▶ _PROBLEM TO WORK ON_
Set down word for word each line from the start of the listing through the line that contains "MB().box((3.179, YE - .0335, 1.559), (3.617, YE", both included.

▶ _Scenes as source code_
## begin
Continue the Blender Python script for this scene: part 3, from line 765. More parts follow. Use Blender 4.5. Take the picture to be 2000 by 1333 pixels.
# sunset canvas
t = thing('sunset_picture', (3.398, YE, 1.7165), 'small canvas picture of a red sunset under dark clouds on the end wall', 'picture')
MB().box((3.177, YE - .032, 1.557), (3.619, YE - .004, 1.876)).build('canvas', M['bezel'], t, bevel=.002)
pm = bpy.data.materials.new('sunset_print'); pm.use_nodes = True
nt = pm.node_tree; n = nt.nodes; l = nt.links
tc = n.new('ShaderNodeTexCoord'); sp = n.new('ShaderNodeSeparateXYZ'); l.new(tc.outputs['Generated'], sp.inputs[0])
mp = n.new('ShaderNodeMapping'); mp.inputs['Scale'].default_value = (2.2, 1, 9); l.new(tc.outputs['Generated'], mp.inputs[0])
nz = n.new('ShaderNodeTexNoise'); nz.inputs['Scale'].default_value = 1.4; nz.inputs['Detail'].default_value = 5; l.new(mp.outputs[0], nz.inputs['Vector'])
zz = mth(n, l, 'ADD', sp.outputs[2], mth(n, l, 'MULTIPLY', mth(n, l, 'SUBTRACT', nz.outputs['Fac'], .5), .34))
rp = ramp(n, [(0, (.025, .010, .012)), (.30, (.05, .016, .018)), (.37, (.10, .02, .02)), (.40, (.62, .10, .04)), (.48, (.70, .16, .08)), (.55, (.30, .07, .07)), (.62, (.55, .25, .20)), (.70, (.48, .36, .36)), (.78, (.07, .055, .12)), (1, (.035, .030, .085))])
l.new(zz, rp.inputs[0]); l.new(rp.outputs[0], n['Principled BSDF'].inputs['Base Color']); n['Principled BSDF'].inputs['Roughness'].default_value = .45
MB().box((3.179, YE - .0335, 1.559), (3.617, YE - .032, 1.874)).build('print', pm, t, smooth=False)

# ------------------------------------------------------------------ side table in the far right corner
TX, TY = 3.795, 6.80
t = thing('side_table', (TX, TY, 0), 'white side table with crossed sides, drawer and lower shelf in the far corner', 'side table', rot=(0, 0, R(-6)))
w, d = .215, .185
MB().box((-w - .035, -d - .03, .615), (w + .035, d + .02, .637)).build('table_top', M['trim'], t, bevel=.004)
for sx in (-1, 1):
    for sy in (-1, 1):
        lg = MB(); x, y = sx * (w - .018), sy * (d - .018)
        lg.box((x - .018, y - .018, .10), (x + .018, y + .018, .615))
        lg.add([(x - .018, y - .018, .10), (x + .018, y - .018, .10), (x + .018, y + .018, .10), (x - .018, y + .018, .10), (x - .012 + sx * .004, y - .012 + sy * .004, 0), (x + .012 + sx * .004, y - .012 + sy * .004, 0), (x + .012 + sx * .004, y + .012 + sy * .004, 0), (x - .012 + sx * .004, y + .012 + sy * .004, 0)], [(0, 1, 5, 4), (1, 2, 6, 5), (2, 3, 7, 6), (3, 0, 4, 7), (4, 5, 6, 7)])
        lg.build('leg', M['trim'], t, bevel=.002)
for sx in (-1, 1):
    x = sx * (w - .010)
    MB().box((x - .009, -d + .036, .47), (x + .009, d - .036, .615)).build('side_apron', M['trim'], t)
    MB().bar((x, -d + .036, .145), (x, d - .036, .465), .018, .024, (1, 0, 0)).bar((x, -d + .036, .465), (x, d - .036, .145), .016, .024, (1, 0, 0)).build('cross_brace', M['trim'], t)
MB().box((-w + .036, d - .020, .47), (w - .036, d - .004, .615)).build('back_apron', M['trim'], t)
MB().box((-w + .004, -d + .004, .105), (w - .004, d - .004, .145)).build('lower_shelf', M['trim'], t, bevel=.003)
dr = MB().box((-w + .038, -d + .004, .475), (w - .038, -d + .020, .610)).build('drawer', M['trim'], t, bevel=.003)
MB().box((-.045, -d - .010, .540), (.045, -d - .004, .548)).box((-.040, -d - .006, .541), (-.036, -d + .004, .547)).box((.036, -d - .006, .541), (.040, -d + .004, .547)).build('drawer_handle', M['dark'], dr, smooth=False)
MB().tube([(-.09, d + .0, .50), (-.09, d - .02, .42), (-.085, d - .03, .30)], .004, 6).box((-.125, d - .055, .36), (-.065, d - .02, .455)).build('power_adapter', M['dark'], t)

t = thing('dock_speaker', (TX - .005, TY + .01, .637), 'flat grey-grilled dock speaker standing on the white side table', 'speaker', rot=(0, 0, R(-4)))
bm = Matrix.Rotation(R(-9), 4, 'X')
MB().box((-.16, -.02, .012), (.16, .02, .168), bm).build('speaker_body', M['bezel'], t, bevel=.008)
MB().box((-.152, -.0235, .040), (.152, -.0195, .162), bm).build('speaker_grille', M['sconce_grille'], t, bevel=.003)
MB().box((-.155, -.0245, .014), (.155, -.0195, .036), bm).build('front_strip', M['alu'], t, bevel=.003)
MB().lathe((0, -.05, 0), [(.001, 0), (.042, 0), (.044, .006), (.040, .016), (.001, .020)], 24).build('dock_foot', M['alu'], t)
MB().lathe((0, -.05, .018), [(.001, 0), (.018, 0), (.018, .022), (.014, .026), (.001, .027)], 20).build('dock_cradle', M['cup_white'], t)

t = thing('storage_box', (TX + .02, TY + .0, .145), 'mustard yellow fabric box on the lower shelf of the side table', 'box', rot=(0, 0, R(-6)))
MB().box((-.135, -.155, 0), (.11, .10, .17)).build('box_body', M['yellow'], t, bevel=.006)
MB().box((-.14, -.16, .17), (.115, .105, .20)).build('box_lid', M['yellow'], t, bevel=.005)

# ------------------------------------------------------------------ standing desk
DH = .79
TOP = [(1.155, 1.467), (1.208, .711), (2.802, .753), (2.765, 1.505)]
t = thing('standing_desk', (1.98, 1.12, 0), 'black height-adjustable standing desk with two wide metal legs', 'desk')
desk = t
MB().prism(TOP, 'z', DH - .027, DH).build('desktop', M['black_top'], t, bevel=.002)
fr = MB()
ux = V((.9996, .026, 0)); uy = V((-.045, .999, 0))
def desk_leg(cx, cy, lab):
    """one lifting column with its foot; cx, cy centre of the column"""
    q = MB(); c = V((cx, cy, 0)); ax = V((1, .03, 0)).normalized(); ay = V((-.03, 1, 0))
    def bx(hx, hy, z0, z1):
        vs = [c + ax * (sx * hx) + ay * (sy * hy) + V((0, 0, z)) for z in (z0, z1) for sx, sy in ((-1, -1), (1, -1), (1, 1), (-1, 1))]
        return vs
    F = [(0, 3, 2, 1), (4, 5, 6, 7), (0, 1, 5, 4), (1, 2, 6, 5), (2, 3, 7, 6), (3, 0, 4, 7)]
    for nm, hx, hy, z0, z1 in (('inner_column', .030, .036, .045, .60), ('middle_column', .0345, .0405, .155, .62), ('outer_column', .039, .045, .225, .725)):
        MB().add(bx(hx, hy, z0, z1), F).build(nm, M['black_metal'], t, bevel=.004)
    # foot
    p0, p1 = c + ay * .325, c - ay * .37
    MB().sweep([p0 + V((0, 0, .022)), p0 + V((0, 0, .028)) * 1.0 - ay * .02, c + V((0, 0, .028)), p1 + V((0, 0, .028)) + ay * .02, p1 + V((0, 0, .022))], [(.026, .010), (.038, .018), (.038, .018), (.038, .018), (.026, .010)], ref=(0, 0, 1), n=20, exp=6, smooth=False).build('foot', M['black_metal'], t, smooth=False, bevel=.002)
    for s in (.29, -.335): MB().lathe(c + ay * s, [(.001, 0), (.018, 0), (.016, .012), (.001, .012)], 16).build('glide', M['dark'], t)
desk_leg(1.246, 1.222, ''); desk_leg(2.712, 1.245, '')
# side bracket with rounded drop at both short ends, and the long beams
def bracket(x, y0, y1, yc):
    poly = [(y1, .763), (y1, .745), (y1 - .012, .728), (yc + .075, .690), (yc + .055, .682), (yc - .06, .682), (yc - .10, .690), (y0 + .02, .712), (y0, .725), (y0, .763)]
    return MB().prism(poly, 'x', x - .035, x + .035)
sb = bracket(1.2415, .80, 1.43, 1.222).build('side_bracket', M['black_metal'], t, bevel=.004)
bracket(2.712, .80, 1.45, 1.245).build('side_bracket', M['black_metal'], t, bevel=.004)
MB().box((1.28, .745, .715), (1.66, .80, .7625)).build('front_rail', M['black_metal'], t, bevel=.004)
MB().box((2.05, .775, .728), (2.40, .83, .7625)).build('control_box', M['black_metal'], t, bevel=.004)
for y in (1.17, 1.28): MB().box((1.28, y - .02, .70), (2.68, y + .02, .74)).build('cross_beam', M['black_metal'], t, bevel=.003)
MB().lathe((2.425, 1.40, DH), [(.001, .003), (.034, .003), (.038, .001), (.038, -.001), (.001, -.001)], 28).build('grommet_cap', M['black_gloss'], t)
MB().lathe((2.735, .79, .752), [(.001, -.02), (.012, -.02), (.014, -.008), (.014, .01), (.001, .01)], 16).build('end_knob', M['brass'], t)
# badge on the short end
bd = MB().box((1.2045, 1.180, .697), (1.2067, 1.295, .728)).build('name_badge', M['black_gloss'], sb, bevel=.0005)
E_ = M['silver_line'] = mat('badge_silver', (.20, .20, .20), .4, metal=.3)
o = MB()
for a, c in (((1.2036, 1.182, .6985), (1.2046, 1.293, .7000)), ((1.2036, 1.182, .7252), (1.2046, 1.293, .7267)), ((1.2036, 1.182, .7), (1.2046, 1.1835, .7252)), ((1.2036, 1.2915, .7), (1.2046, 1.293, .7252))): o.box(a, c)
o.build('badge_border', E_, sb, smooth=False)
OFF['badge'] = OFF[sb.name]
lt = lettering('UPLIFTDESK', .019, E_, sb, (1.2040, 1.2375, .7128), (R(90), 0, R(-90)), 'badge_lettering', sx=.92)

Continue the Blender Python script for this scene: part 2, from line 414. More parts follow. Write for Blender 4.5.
## end
▶ _SOLUTION FOR THIS TASK_
Continue the Blender Python script for this scene: part 3, from line 765. More parts follow. Use Blender 4.5. Take the picture to be 2000 by 1333 pixels.
# sunset canvas
t = thing('sunset_picture', (3.398, YE, 1.7165), 'small canvas picture of a red sunset under dark clouds on the end wall', 'picture')
MB().box((3.177, YE - .032, 1.557), (3.619, YE - .004, 1.876)).build('canvas', M['bezel'], t, bevel=.002)
pm = bpy.data.materials.new('sunset_print'); pm.use_nodes = True
nt = pm.node_tree; n = nt.nodes; l = nt.links
tc = n.new('ShaderNodeTexCoord'); sp = n.new('ShaderNodeSeparateXYZ'); l.new(tc.outputs['Generated'], sp.inputs[0])
mp = n.new('ShaderNodeMapping'); mp.inputs['Scale'].default_value = (2.2, 1, 9); l.new(tc.outputs['Generated'], mp.inputs[0])
nz = n.new('ShaderNodeTexNoise'); nz.inputs['Scale'].default_value = 1.4; nz.inputs['Detail'].default_value = 5; l.new(mp.outputs[0], nz.inputs['Vector'])
zz = mth(n, l, 'ADD', sp.outputs[2], mth(n, l, 'MULTIPLY', mth(n, l, 'SUBTRACT', nz.outputs['Fac'], .5), .34))
rp = ramp(n, [(0, (.025, .010, .012)), (.30, (.05, .016, .018)), (.37, (.10, .02, .02)), (.40, (.62, .10, .04)), (.48, (.70, .16, .08)), (.55, (.30, .07, .07)), (.62, (.55, .25, .20)), (.70, (.48, .36, .36)), (.78, (.07, .055, .12)), (1, (.035, .030, .085))])
l.new(zz, rp.inputs[0]); l.new(rp.outputs[0], n['Principled BSDF'].inputs['Base Color']); n['Principled BSDF'].inputs['Roughness'].default_value = .45
MB().box((3.179, YE - .0335, 1.559), (3.617, YE - .032, 1.874)).build('print', pm, t, smooth=False)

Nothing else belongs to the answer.